Author: Joe Smith <[email protected]>
Date:   Thu Feb 2 11:41:15 2018 -0800

    Update README

    Signed-off-by: Joe Smith <[email protected]>

Notice the Author and Signed-off-by lines match. If they don't your PR will be rejected by the automated DCO check.

Staying Current with main

As you are working on your branch, changes may happen on main. Before submitting your pull request, be sure that your branch has been updated with the latest commits.

git fetch upstream
git rebase upstream/main

This may cause conflicts if the files you are changing on your branch are also changed on main. Error messages from git will indicate if conflicts exist and what files need attention. Resolve the conflicts in each file, then continue with the rebase with git rebase --continue.

If you've already pushed some changes to your origin fork, you'll need to force push these changes.

git push -f origin fix-some-issue

Submitting and updating your pull request

Before submitting a pull request, you should make sure that all of the tests successfully pass.
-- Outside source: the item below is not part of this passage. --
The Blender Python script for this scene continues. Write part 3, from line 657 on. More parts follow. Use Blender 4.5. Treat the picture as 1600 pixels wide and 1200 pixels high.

Once you have sent your pull request, main may continue to evolve before your pull request has landed. If there are any commits on main that conflict with your changes, you may need to update your branch with these changes before the pull request can land. Resolve conflicts the same way as before.

git fetch upstream
git rebase upstream/main
# fix any potential conflicts
git push -f origin fix-some-issue

This will cause the pull request to be updated with your changes, and CI will rerun.

A maintainer may ask you to make changes to your pull request. Sometimes these changes are minor and shouldn't appear in the commit log. For example, you may have a typo in one of your code comments that should be fixed before merge. You can prevent this from adding noise to the commit log with an interactive rebase. See the git documentation for details.

git commit -m "fixup: fix typo"
git rebase -i upstream/main # follow git instructions

Once you have rebased your commits, you can force push to your fork as before.